Being distributed may also result in unmonitored actions, data being lost in transmission, and other uncontrollable instances that may cause more harm than convenience. Moreover, many of the products and services for edge computing are relatively new, which means they still need to be under extensive security testing to be completely proven.

“For established vendors like Cisco, Google, AWS, Dell, etc., the software is still immature, and we are seeing [a] continuing stream of critical vulnerabilities exposed even in mature products at the edge,” Pescatore says. “Then there are dozens of startup vendors in the market that have no track record in secure products at all.”

The lack of maturity with edge offerings is by far the biggest security issue.

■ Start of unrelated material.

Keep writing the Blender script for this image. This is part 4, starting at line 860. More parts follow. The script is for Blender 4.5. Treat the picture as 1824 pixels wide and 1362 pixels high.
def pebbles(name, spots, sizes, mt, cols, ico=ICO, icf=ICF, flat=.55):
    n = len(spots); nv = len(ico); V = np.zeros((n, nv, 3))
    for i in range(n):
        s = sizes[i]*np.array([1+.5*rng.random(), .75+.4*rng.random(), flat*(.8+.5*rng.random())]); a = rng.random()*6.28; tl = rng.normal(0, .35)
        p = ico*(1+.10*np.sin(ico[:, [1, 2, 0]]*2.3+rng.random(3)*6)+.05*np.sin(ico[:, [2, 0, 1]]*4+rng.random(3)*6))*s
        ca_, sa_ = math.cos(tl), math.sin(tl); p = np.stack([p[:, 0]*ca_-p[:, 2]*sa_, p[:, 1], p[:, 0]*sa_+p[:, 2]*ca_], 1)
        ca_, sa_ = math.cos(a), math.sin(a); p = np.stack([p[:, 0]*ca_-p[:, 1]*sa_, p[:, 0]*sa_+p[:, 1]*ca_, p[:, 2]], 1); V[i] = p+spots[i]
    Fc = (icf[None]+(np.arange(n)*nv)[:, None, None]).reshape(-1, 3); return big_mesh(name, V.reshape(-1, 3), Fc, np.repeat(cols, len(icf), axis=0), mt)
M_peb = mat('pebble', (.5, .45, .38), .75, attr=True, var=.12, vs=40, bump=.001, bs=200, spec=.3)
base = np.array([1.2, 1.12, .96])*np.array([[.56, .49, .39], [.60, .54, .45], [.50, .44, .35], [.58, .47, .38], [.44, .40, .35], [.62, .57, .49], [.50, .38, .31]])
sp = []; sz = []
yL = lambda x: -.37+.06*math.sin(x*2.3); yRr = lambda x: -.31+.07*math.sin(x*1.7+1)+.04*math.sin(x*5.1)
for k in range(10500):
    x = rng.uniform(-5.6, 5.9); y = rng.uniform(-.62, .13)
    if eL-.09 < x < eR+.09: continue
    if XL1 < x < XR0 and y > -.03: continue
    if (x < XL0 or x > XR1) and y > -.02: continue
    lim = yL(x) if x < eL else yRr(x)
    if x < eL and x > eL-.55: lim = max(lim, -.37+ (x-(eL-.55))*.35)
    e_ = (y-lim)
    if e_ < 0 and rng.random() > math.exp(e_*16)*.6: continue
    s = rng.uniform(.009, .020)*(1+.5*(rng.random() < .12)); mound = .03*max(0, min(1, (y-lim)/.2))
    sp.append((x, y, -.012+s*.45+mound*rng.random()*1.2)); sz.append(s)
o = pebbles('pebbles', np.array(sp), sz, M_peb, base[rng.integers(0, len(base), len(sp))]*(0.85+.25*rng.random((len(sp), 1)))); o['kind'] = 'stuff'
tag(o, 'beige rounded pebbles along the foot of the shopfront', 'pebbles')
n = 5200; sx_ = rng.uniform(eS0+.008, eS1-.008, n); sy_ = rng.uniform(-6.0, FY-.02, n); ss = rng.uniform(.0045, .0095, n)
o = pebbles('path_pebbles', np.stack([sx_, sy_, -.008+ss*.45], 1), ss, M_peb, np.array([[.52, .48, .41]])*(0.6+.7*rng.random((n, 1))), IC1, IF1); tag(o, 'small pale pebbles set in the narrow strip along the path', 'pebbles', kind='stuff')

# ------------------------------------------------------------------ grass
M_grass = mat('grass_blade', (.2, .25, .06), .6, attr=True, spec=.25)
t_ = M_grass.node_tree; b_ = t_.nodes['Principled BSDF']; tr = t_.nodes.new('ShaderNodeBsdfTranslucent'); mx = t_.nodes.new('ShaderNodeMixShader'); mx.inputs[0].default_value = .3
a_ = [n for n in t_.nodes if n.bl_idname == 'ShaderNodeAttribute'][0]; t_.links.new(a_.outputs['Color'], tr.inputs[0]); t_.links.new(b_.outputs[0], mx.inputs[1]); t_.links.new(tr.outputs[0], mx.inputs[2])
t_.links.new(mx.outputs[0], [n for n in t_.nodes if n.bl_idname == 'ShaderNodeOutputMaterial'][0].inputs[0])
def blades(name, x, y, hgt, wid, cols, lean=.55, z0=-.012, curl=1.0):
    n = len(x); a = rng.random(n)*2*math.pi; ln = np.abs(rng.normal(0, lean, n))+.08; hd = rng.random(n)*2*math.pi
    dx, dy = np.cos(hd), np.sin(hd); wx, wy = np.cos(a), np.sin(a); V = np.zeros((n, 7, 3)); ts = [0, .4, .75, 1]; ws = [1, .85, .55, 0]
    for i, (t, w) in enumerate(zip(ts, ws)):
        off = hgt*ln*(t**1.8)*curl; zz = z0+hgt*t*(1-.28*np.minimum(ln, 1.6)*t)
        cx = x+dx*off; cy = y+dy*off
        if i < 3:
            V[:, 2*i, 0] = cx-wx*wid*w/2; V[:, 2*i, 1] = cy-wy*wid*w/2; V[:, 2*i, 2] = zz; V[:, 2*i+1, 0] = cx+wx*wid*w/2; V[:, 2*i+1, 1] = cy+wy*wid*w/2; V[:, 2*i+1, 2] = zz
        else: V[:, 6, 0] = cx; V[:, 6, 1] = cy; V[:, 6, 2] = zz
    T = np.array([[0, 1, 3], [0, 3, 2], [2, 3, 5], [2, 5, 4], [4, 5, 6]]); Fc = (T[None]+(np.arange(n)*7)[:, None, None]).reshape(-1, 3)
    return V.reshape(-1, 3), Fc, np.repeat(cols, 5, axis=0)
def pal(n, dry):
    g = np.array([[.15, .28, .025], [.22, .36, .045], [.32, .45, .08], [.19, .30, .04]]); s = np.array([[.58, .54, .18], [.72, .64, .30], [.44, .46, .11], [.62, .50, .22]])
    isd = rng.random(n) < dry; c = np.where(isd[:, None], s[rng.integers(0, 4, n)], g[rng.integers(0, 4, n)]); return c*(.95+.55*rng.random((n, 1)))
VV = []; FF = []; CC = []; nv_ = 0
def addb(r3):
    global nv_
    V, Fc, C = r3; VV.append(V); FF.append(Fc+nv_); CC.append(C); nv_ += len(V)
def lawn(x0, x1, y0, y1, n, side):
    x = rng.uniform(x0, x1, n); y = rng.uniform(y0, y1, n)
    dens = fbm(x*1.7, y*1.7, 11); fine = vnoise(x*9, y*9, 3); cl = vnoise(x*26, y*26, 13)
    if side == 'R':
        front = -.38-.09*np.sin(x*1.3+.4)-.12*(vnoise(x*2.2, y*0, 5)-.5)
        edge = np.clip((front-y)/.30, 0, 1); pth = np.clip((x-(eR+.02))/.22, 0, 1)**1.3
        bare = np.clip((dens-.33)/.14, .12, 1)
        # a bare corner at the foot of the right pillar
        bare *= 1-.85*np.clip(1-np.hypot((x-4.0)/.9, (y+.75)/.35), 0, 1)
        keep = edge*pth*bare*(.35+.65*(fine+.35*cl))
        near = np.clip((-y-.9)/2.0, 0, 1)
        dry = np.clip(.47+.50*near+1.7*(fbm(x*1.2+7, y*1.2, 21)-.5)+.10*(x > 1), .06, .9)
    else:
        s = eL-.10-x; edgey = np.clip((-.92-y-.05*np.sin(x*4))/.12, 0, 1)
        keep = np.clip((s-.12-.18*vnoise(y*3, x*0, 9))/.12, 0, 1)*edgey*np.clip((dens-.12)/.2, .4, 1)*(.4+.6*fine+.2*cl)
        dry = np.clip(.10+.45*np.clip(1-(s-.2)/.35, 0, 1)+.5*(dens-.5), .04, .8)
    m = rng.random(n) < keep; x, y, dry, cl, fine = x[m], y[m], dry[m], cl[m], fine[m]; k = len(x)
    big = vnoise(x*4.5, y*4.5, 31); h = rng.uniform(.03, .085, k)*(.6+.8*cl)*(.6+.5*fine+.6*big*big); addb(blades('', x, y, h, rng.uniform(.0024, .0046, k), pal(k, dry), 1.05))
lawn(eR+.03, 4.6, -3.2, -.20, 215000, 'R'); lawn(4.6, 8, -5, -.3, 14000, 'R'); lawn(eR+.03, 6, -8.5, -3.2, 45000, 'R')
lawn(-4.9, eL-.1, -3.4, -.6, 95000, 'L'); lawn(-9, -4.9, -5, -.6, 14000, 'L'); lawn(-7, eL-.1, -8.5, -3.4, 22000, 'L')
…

Standardization of what an edge server and service really is as well as standards for secure architectures and system configurations from third parties is still underway.

Security at the edge: solutions

Considering how much is at stake in terms of data and infrastructure exposure, enterprises looking to take leverage of edge data centers will need to take steps to mitigate the potential risks.

How? Security must shift externally towards the edge of the network. Gartner calls this architecture a secure access service edge or SASE. According to the research firm’s forecast, by 2024, at least 40% of enterprises will have explicit strategies to adopt SASE.

SASE is an emerging offering combining comprehensive wide area network (WAN) capabilities with comprehensive network security functions such as secure web gateways (SWG), cloud access security broker (CASB), firewalls as a service (FWaaS), and zero-trust network access (ZTNA), to support the dynamic secure access needs for digital transformation.

Thus, the benefits of SASE include reduced latency as this security solution at the edge enables requests for service to be authenticated at or near the point of access. For this reason, poor voice and video quality associated with Multiprotocol Label Switching (MPLS) traffic backhaul can be alleviated.

Secondly, by harnessing the cloud, organizations can reduce their carrier-provided private MPLS network costs. These costs can be cut by using a secure cloud interconnection exchange that consolidates hybrid and multi-cloud access at the edges of an enterprise network.

As edge computing expands its coverage, the edge security requirement heightens as well. Other important aspects involved in edge security are securing access to edge compute resources via encrypted tunnels, firewall, and access control; employing proactive threat detection technologies to identify potential issues early; ensuring the applications being run are not compromised; and keeping the devices up-to-date to reduce potential attacks.

Edge: building trust for data

Security at the edge can be viewed as a daunting task. As it is certainly not a problem that can be escaped from, security and network monitoring can be implemented. Having secure solutions will allow enterprises and edge data center providers to address what’s wrong and build the trust needed. 

Whether data is in production, use, storage, or transit, protecting it is easier said than done. What sets apart security for data at the edge? First, as devices enter and exit the network, they must be trusted to participate in the data domain. Likewise, the data itself must be trusted as the data in motion will be more vulnerable as it wanders across networks.

Trust in devices and data must be established to protect systems from interference and unauthorized access. One approach that might work is keeping the data encrypted and putting the key outside the network. Thereby, the data remains safe, even when the network is intercepted.

As artificial intelligence (AI) and other emerging technologies play unprecedented roles in society, malicious actors should be prevented from messing around with the data. Otherwise, it may cause grievous problems, and in the worst-case scenario, loss of lives. 

Maximizing the real-time processing at the edge, machines and humans alike can act to remedy threats before they grow and work in parallel to guarantee confidence when it comes to handling and evaluating data.